The difference between pulse-tube and Gifford-McMahon cryo-coolers
Two types of cryo-coolers are possible, if a cryostat is to be operated without liquid helium: Pulse tube (PT) and Gifford-McMahon (GM) coolers. There are 3 differences between these two types which refer to the price, intended orientation and the maintenance interval.
- At the same cooling power, GM cryo-coolers are generally cheaper than PT cryo-coolers.
- PT cryocoolers only work properly if they are operated purely vertically with the second stage facing downwards. In contrast, GM cryo-coolers can be operated in every orientation; though the cooling power is a bit lower when the cooling head is not operated vertically, but the base temperature normally stays the same.
- Most GM cryo-coolers need to be maintained every 10000 operating hours, compared to 20000 operating hours with PT coolers.
However, there is an important difference which has to do with the vibrating level. Both GM and PT cryo-coolers are mechanical coolers that generate vibrations at both the room temperature mounting flange of the cold head (which is the interface to a vacuum housing or chamber) and at the second stage (where the sample to be cooled is normally mounted).
A PT system typically has lower vibrations (less than 20 µm) than a GM system. Therefore, the PT system is the first choice when the sample needs to be mounted as stable as possible.
However, there is an exception to almost every rule. These are the cryostats with very low vibrations in the range of 5-10 nm from Montana Instruments and Quantum Design.

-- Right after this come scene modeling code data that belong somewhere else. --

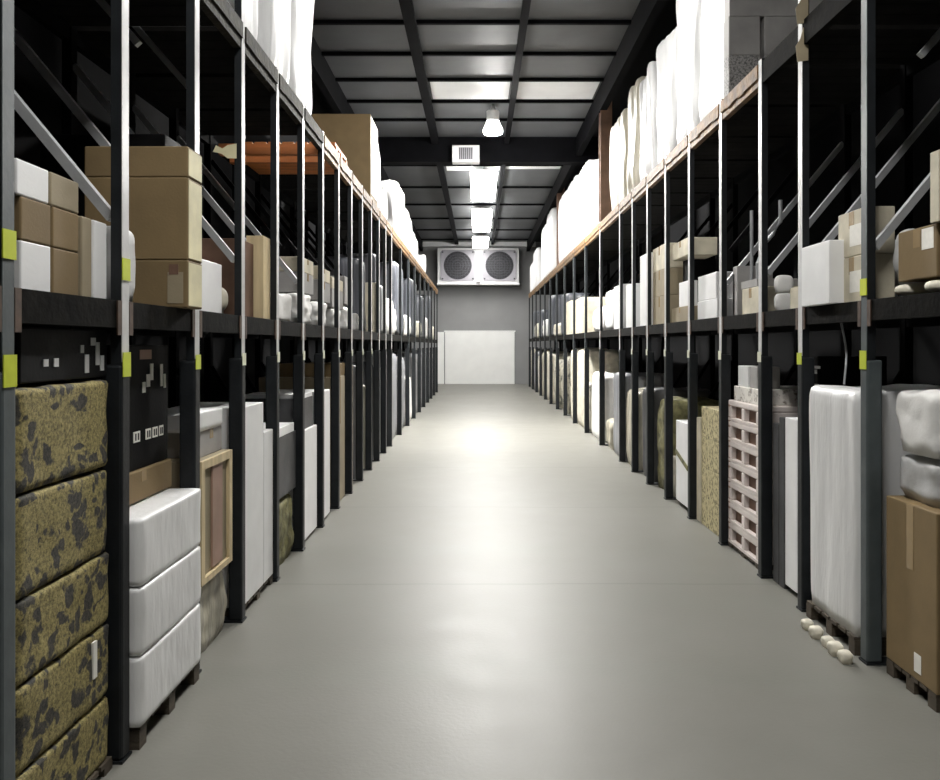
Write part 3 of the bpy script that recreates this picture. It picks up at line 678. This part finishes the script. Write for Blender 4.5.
t = carton(R, P(R, 1, 775, 800, 2.45, .5, 0, 1.62), 'darkbox', 'tall black crate behind the dark grey boards, right floor', name='black_crate', cat='crate', tape=False)
sx, sy, sz = P(R, 1, 775, 800, 2.45, .5, 0, 1.62)[1]
for u, v, w, h in ((.3, .95, .12, .02), (.55, .86, .1, .05), (.25, .82, .06, .08), (.75, .93, .05, .03)):
    bm = bmesh.new(); box(bm, -sx / 2 - .003, -sx / 2, (u - .5) * sy - w / 2, (u - .5) * sy + w / 2, v * sz - h / 2, v * sz + h / 2); obj('sticker', bm, 'greybag', t)
# fourth bay: stacked plastic pallets
n = 7; z0 = .04; hh = (1.24 - z0) / n
names = ['lowest', 'second from the bottom', 'third from the bottom', 'middle', 'third from the top', 'second from the top', 'topmost']
loc, dim = P(R, 2, 728, 759, 2.12, .8, 0, hh); sx, sy, _ = dim
def plastic_pallet():
    t = empty('plastic_pallet', (0, 0, 0), 'x', 'pallet')
    bm = bmesh.new(); box(bm, -sx / 2, sx / 2, -sy / 2, sy / 2, hh * .70, hh - .002); obj('pallet_deck', bm, 'pinkwhite', t, bevel=.01)
    for k in (-1, 0, 1):
        bm = bmesh.new(); w = .036; yc = k * (sy / 2 - w); box(bm, -sx / 2, sx / 2, yc - w, yc + w, .022, hh * .70); obj('pallet_leg', bm, 'pinkwhite', t, bevel=.008)
    bm = bmesh.new(); box(bm, -sx / 2, sx / 2, -sy / 2, sy / 2, 0, .022); obj('pallet_runner', bm, 'pinkwhite', t)
    bm = bmesh.new(); box(bm, -sx / 2 + .04, sx / 2 - .04, -sy / 2 + .09, sy / 2 - .09, .022, hh * .69); obj('brown_shade_core', bm, 'brown', t)  # brown core paints the shade inside the fork openings
    return t
p0 = plastic_pallet()
for k in range(n):
    if k == 0: t = p0
    else:
        t = p0.copy(); COL.objects.link(t)
        for c in list(p0.children):
            d = c.copy(); COL.objects.link(d); d.parent = t
    t.location = (loc[0], loc[1], z0 + k * hh); t['label'] = names[k] + ' of the seven pinkish white plastic pallets stacked on the right'; t['group'] = 'pinkish white plastic pallets'
pallet(R, ((loc[0], loc[1], 0), (sx, sy, z0 - .001)), 'dark skid under the stack of pinkish plastic pallets', group=None)
panel_box(R, P(R, 2, 723.5, 727.5, 2.12, .6, 0, 1.22), 'rose', 'brown board standing behind the stack of plastic pallets', None, 'brown_board', 'board')
carton(R, P(R, 2, 734, 759, 2.14, .6, 1.24, 1.36), 'printwhite', 'white printed carton on top of the plastic pallet stack', name='white_carton', tape=False)
carton(R, P(R, 2, 738, 748, 2.16, .18, 1.361, 1.53), 'whitebox', 'small white box topping the printed carton', name='white_box', tape=False)
carton(R, P(R, 2, 749.5, 757, 2.16, .18, 1.361, 1.53), 'greybox', 'small grey box beside the small white box, on the printed carton', name='grey_box', tape=False)
# fifth bay: textured yellow cartons
loc, dim = P(R, 3, 701.5, 720, 2.13, .7, 0, 1); zc = [0, .27, .55, .83, 1.12]
for k in range(4):
    carton(R, ((loc[0], loc[1], zc[k]), (dim[0], dim[1], zc[k + 1] - zc[k] - .002)), 'printyel', ['bottom', 'second from the bottom', 'third from the bottom', 'topmost'][k] + ' of the four speckled yellow cartons on the right floor', 'speckled yellow cartons', 'speckled_carton', tape=False)
panel_box(R, P(R, 3, 694, 700.5, 2.13, .6, 0, 1.0), 'beige', 'beige column box beside the speckled yellow cartons', None, 'column_box', 'box')
# sixth bay
panel_box(R, P(R, 4, 676, 688, 2.12, .6, .05, .90), 'whitebox', 'white carton bound with a dark strap, right floor', None, 'white_carton', 'box')
t = [q for q in COL.objects if q.name.startswith('white_carton') and q['label'].startswith('white carton bound')][0]; sx, sy, sz = P(R, 4, 676, 688, 2.12, .6, .05, .90)[1]
bm = bmesh.new(); bar(bm, (-sx / 2 - .004, -sy / 2, .40), (-sx / 2 - .004, sy / 2, .52), .05, .006); obj('strap', bm, 'olivesack', t)
lump(R, P(R, 5, 653, 664, 2.12, .8, 0, 1.10), 'olivesack', 'dark olive sack standing beside the strapped white carton', None, 'olive_sack', k=7, n=16, amp=.06)
lump(R, P(R, 5, 665, 667.5, 2.10, .3, 0, .48), 'creamsack', 'small cream bag leaning by the dark olive sack', None, 'cream_bag', 'bag', k=4, n=10, amp=.03)
wrapped(R, P(R, 6, 640, 652, 2.13, .8, 0, 1.2), 'darkgrey', 'dark grey load beyond the olive sack, right floor', None)
wrapped(R, P(R, 7, 623, 640, 2.12, .8, 0, 1.13), 'beigewrap', 'pale beige streaked load, eighth bay of the right floor', None)
wrapped(R, P(R, 8, 611, 622, 2.12, .8, 0, 1.32), 'greywrap', 'pale grey streaked load, ninth bay of the right floor', None)
lump(R, P(R, None, 601, 610, 2.12, .8, 0, .5), 'beigewrap', 'low streaked bundle, tenth bay of the right floor', None, 'wrapped_bundle', 'bundle', k=6, n=12, amp=.05)
wrapped(R, P(R, None, 590, 600, 2.12, .8, 0, 1.25), 'sack', 'white column load between brown posts, right floor', None)
wrapped(R, P(R, None, 582, 590, 2.12, .8, 0, 1.0), 'mottle', 'mottled brown and beige load, twelfth bay of the right floor', None)
wrapped(R, P(R, None, 575, 583, 2.12, .8, 0, 1.65), 'creamsack', 'cream streaked tall load, thirteenth bay of the right floor', None)
wrapped(R, P(R, None, 569, 576, 2.12, .8, 0, 1.66), 'creamsack', 'cream streaked tall load, fourteenth bay of the right floor', None)
lump(R, P(R, None, 560, 570, 2.12, .8, 0, 1.5), 'mottle', 'round-topped mottled load, fifteenth bay of the right floor', None, 'round_load', 'load', k=3, n=14, amp=.03)
lump(R, P(R, None, 549, 558, 2.12, .8, 0, 1.35), 'mottle', 'lower round-topped mottled load, sixteenth bay of the right floor', None, 'round_load', 'load', k=3, n=14, amp=.03)

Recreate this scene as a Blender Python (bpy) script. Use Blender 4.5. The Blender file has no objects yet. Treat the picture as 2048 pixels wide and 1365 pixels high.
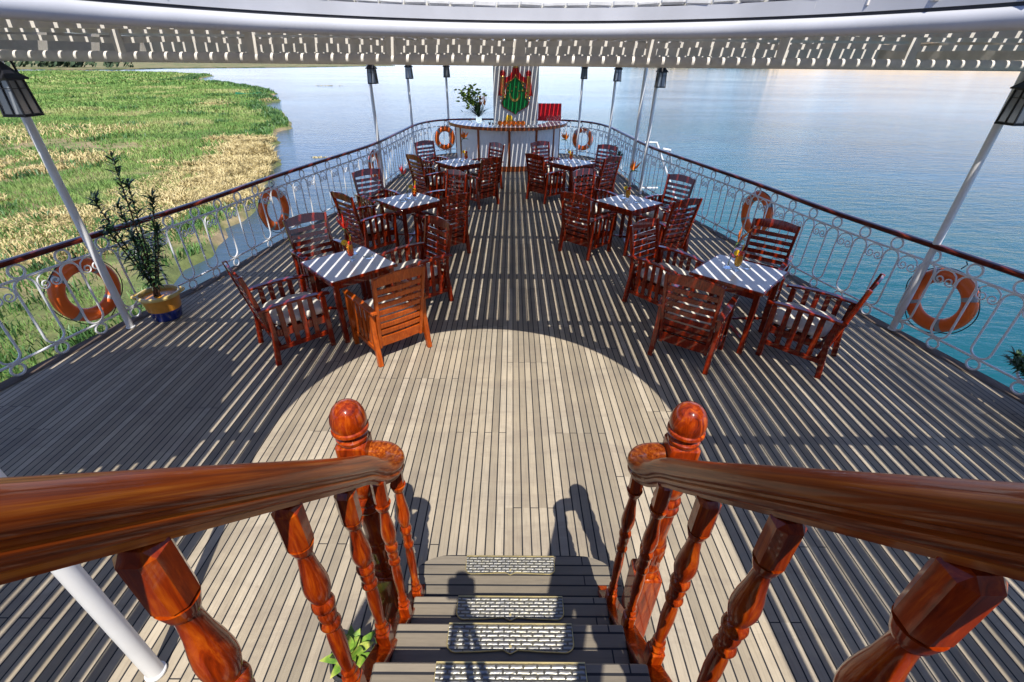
import bpy, math, random
import numpy as np
from mathutils import Vector, Matrix
random.seed(7)
rng = np.random.default_rng(7)
PI = math.pi
R = math.radians
scene = bpy.context.scene
COL = scene.collection

# ------------------------------------------------------------------ camera
CAMZ = 2.67
def camera():
    f, p, roll, yaw = 905.0, math.atan(560 / 905.0), R(0.6), 0.0042
    F = Vector((0, math.cos(p), -math.sin(p)))
    R0 = Vector((1, 0, 0)); D0 = Vector((0, -math.sin(p), -math.cos(p)))
    r = R0 * math.cos(roll) - D0 * math.sin(roll)
    d = R0 * math.sin(roll) + D0 * math.cos(roll)
    M = Matrix.Rotation(-yaw, 3, 'Z')
    F, r, d = M @ F, M @ r, M @ d
    cam = bpy.data.cameras.new('camera')
    cam.lens = f / 2048 * 36; cam.sensor_width = 36; cam.sensor_fit = 'HORIZONTAL'
    cam.clip_start = 0.03; cam.clip_end = 8000
    o = bpy.data.objects.new('view_camera', cam)
    m = Matrix((r, -d, -F)).transposed().to_4x4()
    m.translation = (0, 0, CAMZ)
    o.matrix_world = m
    COL.objects.link(o); scene.camera = o
camera()

# ------------------------------------------------------------------ light
SUN_DX, SUN_DY = -0.106, 0.616          # how far a shadow moves for each metre of height
S = Vector((-SUN_DX, -SUN_DY, 1)).normalized()
w = bpy.data.worlds.new('World'); scene.world = w; w.use_nodes = True
nt = w.node_tree
bg = nt.nodes['Background']
sky = nt.nodes.new('ShaderNodeTexSky'); sky.sky_type = 'NISHITA'; sky.sun_disc = False
sky.sun_elevation = math.asin(S.z); sky.sun_rotation = math.atan2(S.x, S.y)
sky.altitude = 1500; sky.air_density = 1.0; sky.dust_density = 0.2; sky.ozone_density = 3.0
tint = nt.nodes.new('ShaderNodeMix'); tint.data_type = 'RGBA'; tint.blend_type = 'MULTIPLY'; tint.inputs[0].default_value = 1.0
tint.inputs[7].default_value = (1.0, 0.95, 1.12, 1)
nt.links.new(sky.outputs[0], tint.inputs[6]); nt.links.new(tint.outputs[2], bg.inputs[0]); bg.inputs[1].default_value = 0.15
sun = bpy.data.lights.new('sun', 'SUN'); sun.energy = 4.8; sun.angle = R(0.4); sun.color = (1, 0.94, 0.85)
so = bpy.data.objects.new('sun', sun); so.rotation_euler = S.to_track_quat('Z', 'Y').to_euler(); COL.objects.link(so)
scene.view_settings.view_transform = 'Standard'; scene.view_settings.look = 'None'
scene.view_settings.exposure = 0.34; scene.view_settings.gamma = 1
scene.cycles.max_bounces = 8

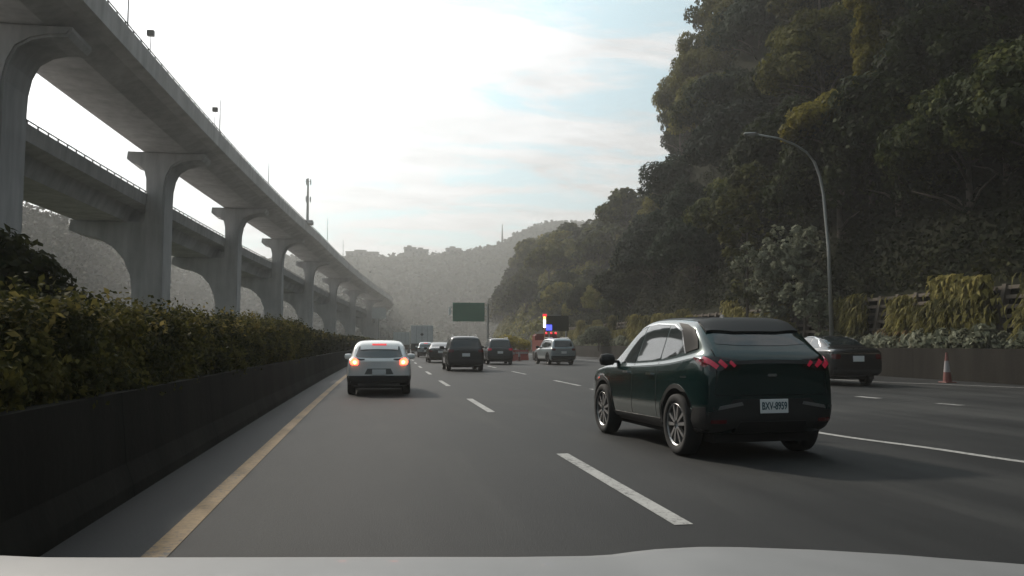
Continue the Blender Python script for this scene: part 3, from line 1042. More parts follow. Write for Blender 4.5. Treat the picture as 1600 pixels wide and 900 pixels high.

Montana offers the CryoAdvance50. The cryostat with peak-to-peak vibrations of 5nm uses a GM cold head. This is used because the stronger but linear vibrations in the z-direction of the GM radiator can be better isolated in the existing design than the more omnidirectional vibrations of the PT radiator. The OptiCool from Quantum Design is equipped with a powerful PT cryo-cooler, as it not only has to generate liquid helium for temperature control up to 1.7 K, but also cools the superconducting 7 T magnet. This allows a temperature stabilization to 10nm.